書評というのはどういうことなのだろうか?ということへ、少しでも至ろうとする

 書評は難しい。未だにわたしは書評というものがなんなのかつかめていない。このエントリをだいぶ前から書こうと思って、書いては消し、というよりも書けずに放置している状況である。

 逆に考えてみる。書評が難しいときはどんな状況か?書評が難しいと感じる本はどんな本か?それに対する答えは少しは出てくる。

  • 著者の意見を理解できていない。
  • うまく一般化したことが言えない。
  • なんだか浅い意見を書いているような気がする。

 ここには他者への視点が抜けている。すなわち、どうしたらこの本をおもしろいと思い読んでみようかなと思わせるという点である。これは書こうかどうしようか迷った。

 本来の(辞書で引いたような意味での)書評というのは、著者の意見に対して肯定であっても否定であっても自分の意見を述べることであったり、こんな本ですよという紹介をすることらしい。

 紹介という点で考えれば、この他者の視点を入れないというの致命的である。

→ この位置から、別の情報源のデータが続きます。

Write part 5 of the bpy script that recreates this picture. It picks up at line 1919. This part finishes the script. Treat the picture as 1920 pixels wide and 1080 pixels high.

ただし、自分にとって書評というものがどういうものか?ということを漠然としたイメージだけれども書いてみると、書くことで自分の血肉にならないだろうか?自分の日常に還元できないか?ということをねらっているものである。

 いや、他者に紹介するということは、ある種その本の書いてあることの要約ということなのだから、著者の意見を理解できていないということに限りなく近い。

 このようなことを書くと小説はどうなの?という意見が来そうである。すべてがそうだとも思えないが、小説に関しては、以前引用した森博嗣の言葉がかなり真理を突いているような気がするから、小説でさえその中に入ってしまうと思う。

小説を読む人は、フィクションの中に、自分を導く真理を見つけようとする傾向がある。でも、小説を読み慣れない人間からしてみると、架空の人物の台詞なんか、まったく重みがない(どうせ作りものだ)。だから、ノンフィクションの中で真理を探そうとする。

 やはり、書評が難しいと思えるいちばんの原因は、自分の理解不足にあるだろう。のほほんと読み過ぎているからなのかもしれない。ほかには言い訳っぽく書けば、普段から考えていることであればある程度同意しながら、もしくは反対しながら、読み進み書評もすらすらと書けるであろう。しかしながら、普段から考えていないことに対しては、反応というものはなかなかすぐには出てこないものだろうという理由も考えられる。

 言い訳は置いておいて、自分が納得いく書評を書くためには、書評が難しいと感じた本はより深く理解しろというメッセージであると思えということなのだろうか。